Les grandes montagnes se rapprochent, que nous traversons (voir temps fort 3). À Seia, nous dormons chez les pompiers, comme souvent par la suite, l’accueil des Portugais étant aussi mitigée qu’en Espagne. Ce soir, quelques jeunes de la ville se retrouvent dans une salle décorée d’objets traditionnels pour danser le rancho au son des triangles, accordéons, guitares et chants des anciens. Environ dix couples tapent du pied, changent de partenaires au rythme d’une chorégraphie complexe, spatiale et physique. Autre tradition que nous apprécions, le broa, pain compact de seigle et de millet, est des plus nourrissants et se suffit à lui-même, comme un pain d’épices.
Le nord du pays est plus peuplé, des habitations souvent récentes – les Portugais immigrés sont de retour au pays – jalonnent la campagne. Les routes sont plus fréquentées. Les voitures, souvent neuves, sont conduites par des fous du volant qui n’ont aucun scrupule à nous frôler ou à nous crier dessus. Des versants jaunes d’ajoncs fleuris, des genêts blancs dans la brume, des jardins remplis de choux – des vieux troncs fleuris aux jeunes repiqués il y a tous les stades, toujours de quoi faire de la soupe –, du relief : une vue quotidienne réconfortante.

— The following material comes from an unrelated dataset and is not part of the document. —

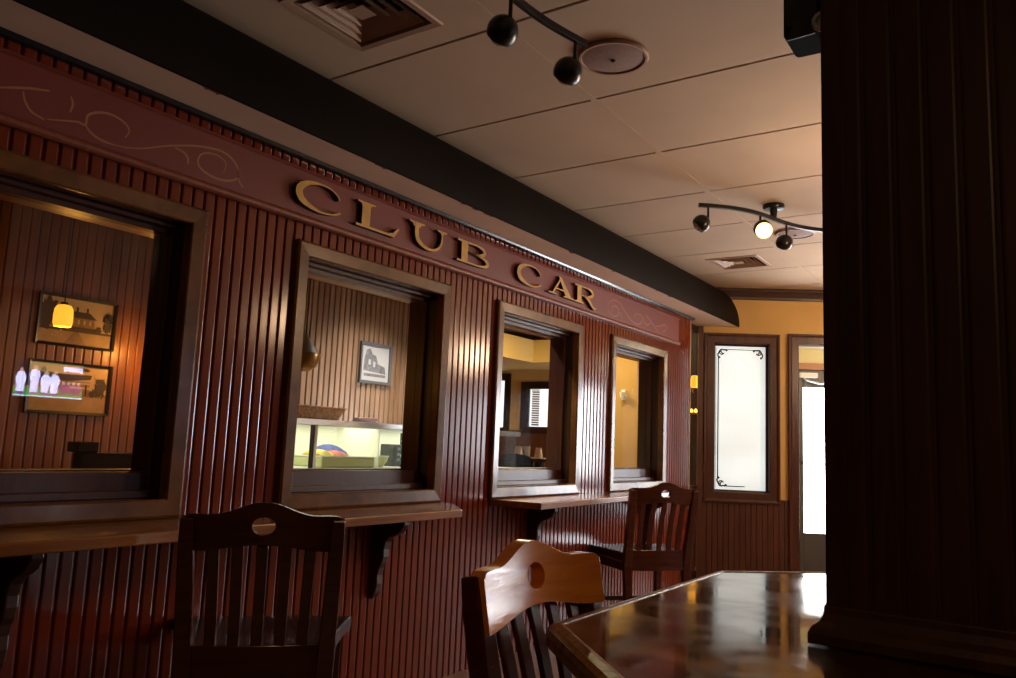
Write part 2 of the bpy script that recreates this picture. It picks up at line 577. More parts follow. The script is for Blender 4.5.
CAS = [(0, -.03), (0, .014), (.008, .018), (.055, .020), (.068, .030), (.082, .030), (.082, 0), (.02, 0), (.02, -.03)]
def entry_window(name, h, label, pane, lines=False):
    t = thing(name, tuple(END((h[0], h[2], 0))), label, 'window', kind=ST)
    a, b, c, d = h
    m = MB(END); m.frame(a, b, c, d, CAS); m.build('casing', M['trimwood'], t, bevel=.003)
    m = MB(END); m.frame(a + .014, b - .014, c + .014, d - .014, [(0, -.06), (0, -.035), (.012, -.028), (.014, -.06)])
    m.build('sash', M['sash'], t)
    m = MB(END); m.box(a + .008, b - .008, c + .008, d - .008, -.056, -.050); g = m.build('pane', pane, t)
    if lines:
        k = MB(END)
        w = -.0492
        def ln(p, q, r=.0022):
            r *= 1.7
            p, q = Vector((*p, w)), Vector((*q, w))
            dd = (q - p).normalized(); nn = Vector((-dd.y, dd.x, 0)) * r
            k.add([p - nn, q - nn, q + nn, p + nn], [(0, 1, 2, 3)])
        def poly(L, r=.0022):
            for p, q in zip(L, L[1:]): ln(p, q, r)
        i = .040
        A, B, Cc, D = a + i, b - i, c + i, d - i
        ln((A, Cc + .06), (A, D - .06), .0028); ln((A + .06, Cc), (B - .13, Cc)); ln((A + .06, D), (B - .06, D), .0018)
        ln((a + .022, c + .02), (a + .022, d - .02), .0012)
        for cx, cy, sx, sy, full in ((A, D, 1, -1, 1), (B, D, -1, -1, 1), (A, Cc, 1, 1, 1), (B, Cc, -1, 1, 0)):
            if not full: continue
            P = lambda x, y: (cx + sx * x, cy + sy * y)
            poly([P(0, .06), P(-.006, .042), P(.004, .024), P(.012, .006), P(.024, -.002), P(.044, .004), P(.06, 0)], .0035)
            poly([P(.006 + .02 * (1 - .07 * q) * (1 + math.cos(q * .8)), .006 + .02 * (1 - .07 * q) * (1 + math.sin(q * .8))) for q in range(12)], .0028)
            poly([P(.0, .06), P(.012, .070), P(.010, .055)], .003); poly([P(.06, 0), P(.07, .012), P(.055, .010)], .003)
            poly([P(.02, .02), P(.036, .036)], .003)
        k.build('etched_border', M['blackline'], g)
    return t
entry_window('window_5', EW, 'tall frosted window with black etched corner scrolls beside the door', M['frost'], True)
for i, h in enumerate(HW):
    entry_window('window_%d' % (7 + i), h, 'tall bright daylight window right of the door, %s from it' % ('first', 'second', 'third', 'fourth')[i], M['win_day'][i])

# doorway casing, vestibule and the outer door
t = thing('door_1', tuple(END((.5, -1, 0))), 'glazed outer door with closer behind the dark wooden doorway', 'door', kind=ST)
a, b, c, d = ED
m = MB(END)
CASD = [(o_, w_) for o_, w_ in CAS]
m.frame(a, b, -1.2, d, CASD)
m.build('casing', M['trimwood'], t, bevel=.003)
VB = Fr(tuple(END((0, 0, -.35))), (CU, SU, 0), (0, 0, 1), (SU, -CU, 0))
m = MB(VB); m.box(.30, 1.5, .762, 1.30, -.03, .0); m.build('lintel', M['yellowl'], t)
m = MB(VB); m.box(.30, 1.5, .708, .761, -.03, .012); m.build('header_board', plain('header_orange_wood', (.36, .14, .035), .4), t)
D0, D1 = .53, 1.34
m = MB(VB)
g0, g1, gb, gt = .588, 1.27, -.612, .562
m.box(D0, g0, -1, .705, -.05, .0); m.box(g1, D1, -1, .705, -.05, .0)
m.box(g0, g1, gt, .705, -.05, .0); m.box(g0, g1, -1, gb, -.05, .0)
leaf = m.build('door_leaf', plain('door_dark_bronze', (.05, .042, .038), .4), t, bevel=.004)
m = MB(VB); m.box(g0, g1, gb, gt, -.032, -.026); m.build('pane', M['door_day'], leaf)
m = MB(VB); m.tube([(g0 - .02, -.056, .025), (g1 + .02, -.056, .025)], .006); m.box(g0 - .026, g0 - .012, -.066, -.046, 0, .03); m.box(g1 + .012, g1 + .026, -.066, -.046, 0, .03)
m.build('push_bar', M['metal'], leaf)
m = MB(VB); m.box(.555, .695, .640, .680, .0, .045); m.build('closer', M['white'], t, bevel=.004)
m = MB(VB); m.tube([(.585, .638, .03), (.60, .618, .05), (.70, .588, .08), (.78, .602, .03)], .007); m.build('closer_arm', M['steel'], t)
m = MB(VB); m.box(.35, D0 - .004, -1, .705, -.05, 0); m.box(D1 + .004, 1.5, -1, .705, -.05, 0); m.build('door_frame', M['trimwood'], t)
m = MB(END); m.box(.30, .44, -1, CZ, -.35, -.101); m.build('reveal', M['yellowl'], t)
# small white lamp glow strip at the top of the opening is the vestibule ceiling
m = MB(END); m.box(.30, 1.5, .885, .90, -.35, -.102); m.build('vestibule_ceiling', M['white'], t)
L_ = bpy.data.lights.new('vestibule_lamp', 'POINT'); L_.energy = 5; L_.color = (1, .93, .75); L_.shadow_soft_size = .08  # point light with no fixture, set out of view
lo = bpy.data.objects.new('vestibule_lamp', L_); C.objects.link(lo); lo.location = W(END((1.38, .80, -.28)))

# remaining shell
m = MB(); m.box(3.7, 3.78, -2.6, 10, -1, CZ)
tag(m.build('wall_right', M['darkwall']), 'dark brown wall on the far side of the bar room', 'wall', kind=ST)
m = MB(); m.box(-6.6, 3.78, -2.6, -2.5, -1, CZ)
tag(m.build('wall_front', M['darkwall']), 'dark brown wall behind the viewer', 'wall', kind=ST)
m = MB(); m.box(-6.6, -6.5, -2.5, 10, -1, CZ)
tag(m.build('wall_side', M['yellow']), 'far side wall of the dining room behind the windows', 'wall', kind=ST)

# narrow glazed panel between the red wall and the entry wall
t = thing('window_6', (-2.22, 5.65, -1), 'narrow dark glazed side panel between red wall and frosted window', 'window', kind=ST)
m = MB()
m.box(-2.30, -2.26, 5.634, 5.66, -1, .985)
m.box(-2.30, -2.26, 5.66, 6.02, -.32, -.26); m.box(-2.30, -2.26, 5.66, 6.02, -1, -.9); m.box(-2.30, -2.26, 5.66, 6.02, .93, .985)
m.build('frame', M['jamb'], t, bevel=.003)
m = MB(); m.box(-2.283, -2.277, 5.66, 6.02, -.26, .93); m.build('glass', M['glass'], t)
m = MB(); m.box(-2.29, -2.27, 5.66, 6.02, -.9, -.32); m.build('panel', M['wains'], t)

# ---- the four interior windows of the red wall
def interior_window(name, a, b, label, cm, gl):
    t = thing(name, tuple(RED((a, V0, 0))), label, 'window', kind=ST)
    ia, ib, ic, id_ = a + CI, b - CI, V0 + CI, V1 - CI
    m = MB(RED)
    m.frame(ia, ib, ic, id_, [(0, -.02), (0, .017), (.005, .021), (.046, .023), (.055, .018), (.055, -.008), (.02, -.008), (.02, -.02)])
    m.build('casing', cm, t, bevel=.0025)
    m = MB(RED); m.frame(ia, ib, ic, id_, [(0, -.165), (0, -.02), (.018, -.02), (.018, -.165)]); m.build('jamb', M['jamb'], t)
    m = MB(RED)
    e = .012
    x0, x1, z0, z1 = ia + e, ib - e, ic + .075, id_ - .030
    m.box(ia, x0, ic, id_, -.105, -.065); m.box(x1, ib, ic, id_, -.105, -.065)
    m.box(x0, x1, ic, z0, -.105, -.065); m.box(x0, x1, z1, id_, -.105, -.065)
    m.box(ia, ib, ic, ic + .022, -.065, -.040); m.box(ia, ib, id_ - .014, id_, -.065, -.040)
    m.box(ia, ib, ic, ic + .080, -.165, -.105);     m.box(ib - .010, ib, ic, id_, -.165, -.105)
    m.build('sash', M['sash'], t, bevel=.003)
    m = MB(RED); m.box(ia - .02, ib + .01, id_ - .024, id_ + .03, -.188, -.166); m.box(ia, ib - .0105, id_ - .024, id_, -.166, -.106); m.build('head_trim', M['headtrim'], t, bevel=.004)  # strip added for the lamplit underside of the window head
    m = MB(RED); m.box(x0, x1, z0, z1, -.087, -.082); m.build('glass', gl, t)
    return t
for i, ((a, b), lab) in enumerate(zip(WINS, (
        'dark framed window nearest the viewer, showing sepia pictures on wood paneling',
        'dark framed window under the word CLUB, showing a lit display case',
        'dark framed window under the word CAR, showing a far window with blinds',
        'last and smallest looking window in the red wall, showing yellow plaster'))):
    interior_window('window_%d' % (i + 1), a, b, lab, M['casing'], M['glass'] if i == 0 else M['glasslow'])

# ---- the room behind the windows
m = MB(Fr((-3.5, 0, 0), (0, 1, 0), (0, 0, 1), (1, 0, 0)))
m.beads(2.55, 4.9, -1, CZ, .044, .013)
m.cur = 1
m.beads(-2.5, 2.55, -1, CZ, .040, .005)
m.cur = 0
m.quad((4.9, -1, -.0075), (4.9, CZ, -.0075), (4.9, CZ, -.1), (4.9, -1, -.1))
m.quad((-2.5, -1, -.1), (4.9, -1, -.1), (4.9, CZ, -.1), (-2.5, CZ, -.1))
tag(m.build('wall_partition', [M['panel'], M['veneer']], recalc=False), 'brown beadboard partition seen through the two nearer windows', 'wall', kind=ST)
FAR = Fr((0, 8.4, 0), (1, 0, 0), (0, 0, 1), (0, -1, 0))
fw = [(-6.35, -5.71, .20, .80), (-5.37, -5.01, .22, .69)]
m = MB(FAR)
m.holes(-6.5, -2.36, -1, CZ, fw, 0)
m.cur = 1
for a, b, c, d in fw:
    for p in (((a, c), (b, c)), ((b, c), (b, d)), ((b, d), (a, d)), ((a, d), (a, c))):
        m.quad((*p[0], 0), (*p[1], 0), (*p[1], -.09), (*p[0], -.09))
m.cur = 2
m.box(-6.5, -4.4, -1, .17, 0, .02)
tag(m.build('wall_far', [M['yellow'], M['trimwood'], M['wains']], recalc=False), 'far dining room wall with dark wainscot and bright windows', 'wall', kind=ST)
for i, (a, b, c, d) in enumerate(fw):
    t = thing('window_%d' % (12 + i), tuple(FAR((a, c, 0))), ('bright plain daylight pane at left of the far dining room', 'bright far dining room window half covered by slatted blinds')[i], 'window', kind=ST)
    m = MB(FAR); m.frame(a, b, c, d, [(0, -.04), (0, .02), (.085, .025), (.085, 0), (0.01, 0), (.01, -.04)]); m.build('casing', plain('far_casing_brown', (.035, .015, .008), .9, spec=.1), t)
    m = MB(FAR); m.box(a, b, c, d, -.075, -.07); m.build('pane', M['far_day'], t)
t = thing('window_blind', tuple(FAR((-5.27, .68, -.03))), 'slatted blind drawn over left part of the far window', 'blind')
m = MB(FAR)
for k in range(15):
    z = .235 + k * .029
    m.add([(-5.325, z, -.05), (-5.215, z, -.05), (-5.215, z + .018, -.028), (-5.325, z + .018, -.028)], [(0, 1, 2, 3)])
    m.add([(-5.325, z + .002, -.05), (-5.215, z + .002, -.05), (-5.215, z + .020, -.028), (-5.325, z + .020, -.028)], [(3, 2, 1, 0)])
m.build('slat', plain('blind_slat', (.30, .20, .14), .6), t)
m = MB(FAR); m.box(-5.326, -5.214, .670, .682, -.055, -.02); m.build('head_rail', M['card'], t)
# yellow bulkhead, an inner corner
m = MB(); m.box(-6.5, -3.25, 7.6, 8.395, .92, 1.178); m.box(-6.5, -4.80, 5.2, 7.6, .92, 1.178)
tag(m.build('trim_6', plain('bulkhead_yellow', (.72, .50, .17), .7), bevel=.004), 'yellow bulkhead under the dining room ceiling', 'trim', kind=ST)
m = MB(); m.box(-3.62, -2.95, 7.0, 7.06, -1, CZ)
tag(m.build('wall_nook', M['yellow']), 'plain yellow plaster wall seen through the last window', 'wall', kind=ST)
m = MB(); m.box(-3.235, -3.20, 6.70, 6.999, .86, .935)
tag(m.build('trim_7', M['yellowl']), 'short pale ledge end at the top of the yellow nook', 'trim', kind=ST)
m = MB(); m.box(-2.93, -2.36, 6.9, 6.96, -1, CZ)
tag(m.build('wall_dark', M['jamb']), 'dark wood panel behind the narrow side glazing', 'wall', kind=ST)

# ------------------------------------------------------------------ the CLUB CAR sign
t = thing('wall_sign', tuple(RED((.5, .77, 0))), 'red fascia sign with raised gold letters CLUB CAR and painted scrolls', 'sign')
m = MB(RED); m.box(-2.4, 5.365, .764, .936, -.008, .014); m.build('sign_board', M['sign'], t, bevel=.002)
m = MB(RED)
m.prism([(.0, .748), (.020, .748), (.028, .754), (.028, .764), (.022, .771), (.014, .776), (0, .776)], -2.4, 5.366, (2, 1, 0))
m.build('lower_bead', M['bead'], t, bevel=.003)
m = MB(RED)
m.prism([(.0, .930), (.016, .930), (.021, .934), (.018, .941), (0, .941)], -2.4, 5.366, (2, 1, 0))
m.build('upper_bead', plain('upper_bead_red', (.17, .03, .017), .45), t)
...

L’exception sur une petite route perdue de montagne, Ester est un village reculé où la vieille épicière ne sait comment convertir les escudos en euros et rend la monnaie approximativement, où un habitant nous héberge, naturellement, simplement.
Le 19 avril, nous alignons 39 kilomètres sur nationale pour quitter ce Portugal qui nous énerve. La population, peureuse, individualiste et matérialiste maintenant qu’elle est plus riche, nous a surtout montré son culte « Voiture et maison neuve ». Bitume et béton défigurent le paysage, bouleversent le charme du pays.